For instance, it’s customary to put acknowledgments at the beginning of a book. But this time, I tucked them into the back matter. Acknowledgements are important, but they aren’t what a person previewing your book is really looking for.
This book has a neato Austrian School Family Tree showing the connections between the major Austrian scholars all the way from Menger to Horwitz. In a print book, that might conceivably go in an appendix. In this book, we put it right before chapter 1.
Also, Dr. Ebeling and I took a few extra edit passes together on the introduction to get his value proposition up front in the very first paragraph, which is the part of the book the previewers are most likely to see right away (because it’s the specified “start” location in the ebook files).
Scroll vs Swipe
One special quirk of Amazon’s web-browser “look inside” feature is that it shows the book in a single long panel that you scroll through top to bottom, not as a set of discrete “pages” or screens that you swipe through left to right like a Kindle book.
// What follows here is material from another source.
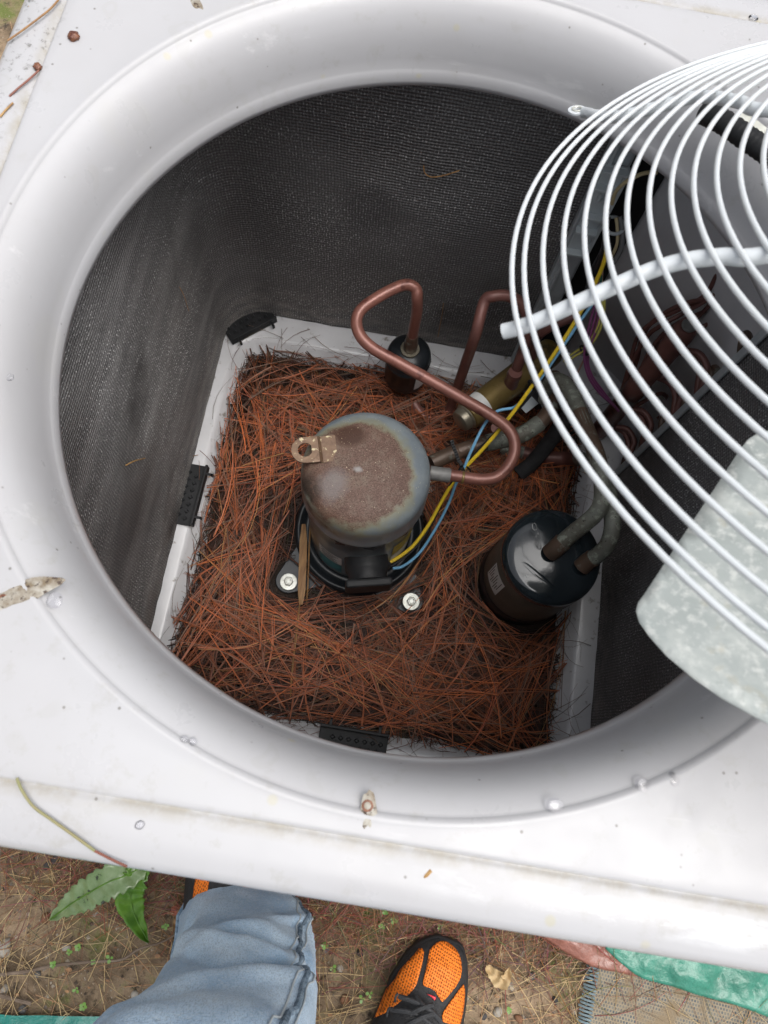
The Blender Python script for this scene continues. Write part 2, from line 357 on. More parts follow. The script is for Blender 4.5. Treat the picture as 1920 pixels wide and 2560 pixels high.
def coil_mat():
    m = bpy.data.materials.new('spine_fin_coil'); m.use_nodes = True; N = m.node_tree.nodes; L = m.node_tree.links; b = N['Principled BSDF']
    uv = N.new('ShaderNodeUVMap'); uv.uv_map = 'coil'
    def nz(sx, sy, s=1, d=3, off=0):
        mp = N.new('ShaderNodeMapping'); mp.inputs['Scale'].default_value = (sx, sy, 1); mp.inputs['Location'].default_value = (off, off, 0); L.new(uv.outputs[0], mp.inputs[0])
        n = N.new('ShaderNodeTexNoise'); n.inputs['Scale'].default_value = s; n.inputs['Detail'].default_value = d; L.new(mp.outputs[0], n.inputs['Vector']); return n.outputs['Fac']
    def mr(x, a, bb, c=0., d=1.):
        r = N.new('ShaderNodeMapRange'); r.inputs[1].default_value = a; r.inputs[2].default_value = bb; r.inputs[3].default_value = c; r.inputs[4].default_value = d
        L.new(x, r.inputs[0]); return r.outputs[0]
    def mth(op, a, bb):
        x = N.new('ShaderNodeMath'); x.operation = op
        for i, q in enumerate((a, bb)):
            if isinstance(q, (int, float)): x.inputs[i].default_value = q
            else: L.new(q, x.inputs[i])
        return x.outputs[0]
    def mix(a, c, f):
        x = N.new('ShaderNodeMix'); x.data_type = 'RGBA'; L.new(f, x.inputs[0])
        if isinstance(a, tuple): x.inputs[6].default_value = (*a, 1)
        else: L.new(a, x.inputs[6])
        x.inputs[7].default_value = (*c, 1); return x.outputs[2]
    sp = N.new('ShaderNodeSeparateXYZ'); L.new(uv.outputs[0], sp.inputs[0])
    cur = mix((.050, .048, .050), (.110, .103, .099), mr(nz(3, 5, 1, 5), .38, .66))
    # rows: dark gap every 3.4 mm, broken up
    ph = mth('MULTIPLY', mth('ADD', sp.outputs[1], mth('MULTIPLY', nz(9, 9, 1, 2), .003)), 2*PI/.0046)
    row = mth('MULTIPLY', mth('SINE', ph, 0), .5)
    rowf = mr(row, -.2, .42)
    cur = mix(cur, (.20, .193, .19), mth('MULTIPLY', rowf, .75))
    spk = mr(nz(520, 260, 1, 1), .57, .68)
    dens = mr(nz(5, 9, 1, 4, 4.), .35, .65, .15, 1.)
    cur = mix(cur, (.62, .61, .60), mth('MULTIPLY', mth('MULTIPLY', spk, dens), .85))
    colf = mr(mth('SINE', mth('MULTIPLY', mth('ADD', sp.outputs[0], mth('MULTIPLY', nz(14, 40, 1, 3, 2.), .004)), 2*PI/.0040), 0), -.6, .6)
    cur = mix(cur, (.018, .017, .017), mth('MULTIPLY', mr(colf, 1., 0.), .45))
    # combed streaks, dusty lower edge
    mpx = N.new('ShaderNodeMapping'); mpx.inputs['Rotation'].default_value = (0, 0, -.55); mpx.inputs['Scale'].default_value = (5, 24, 1); L.new(uv.outputs[0], mpx.inputs[0])
    nn = N.new('ShaderNodeTexNoise'); nn.inputs['Scale'].default_value = 1.; nn.inputs['Detail'].default_value = 4; L.new(mpx.outputs[0], nn.inputs['Vector'])
    cur = mix(cur, (.36, .35, .34), mth('MULTIPLY', mth('MULTIPLY', mr(nn.outputs['Fac'], .46, .66), mth('MULTIPLY', mr(sp.outputs[0], .46, .52), mr(sp.outputs[0], 1.12, 1.02))), .22))
    cur = mix(cur, (.34, .31, .28), mth('MULTIPLY', mr(sp.outputs[1], .17, .07), mr(nz(30, 60, 1, 4), .40, .7, .0, .55)))
    L.new(cur, b.inputs['Base Color']); b.inputs['Roughness'].default_value = .55
    bp = N.new('ShaderNodeBump'); bp.inputs['Distance'].default_value = .0022; bp.inputs['Strength'].default_value = .9
    L.new(mth('ADD', mth('MULTIPLY', rowf, .6), nz(420, 170, 1, 2)), bp.inputs['Height']); L.new(bp.outputs[0], b.inputs['Normal'])
    return m
MAT_COIL = coil_mat()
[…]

That scrolling feature makes the repetition of a book title on the half-title and then the title page — which is completely normal and aesthetically pleasing in actual Kindle or print — look strange.
Check out this screenshot from the preview of Ryan Levesque’s book, Ask. Do you see how his title gets oddly repeated? That’s his half-title and title pages back-to-back in the scroll.
So in this book I just got rid of the half-title altogether.
The first sales are already rolling in, and I look forward to seeing if this extra attention to the Amazon preview experience gives a boost to FFF, Dr. Ebeling, and their new book.
Update — We’re Number 1!
It’s the morning of September 1, approximately 48 hours after release. We just hit #1 in our category (Economic Theory).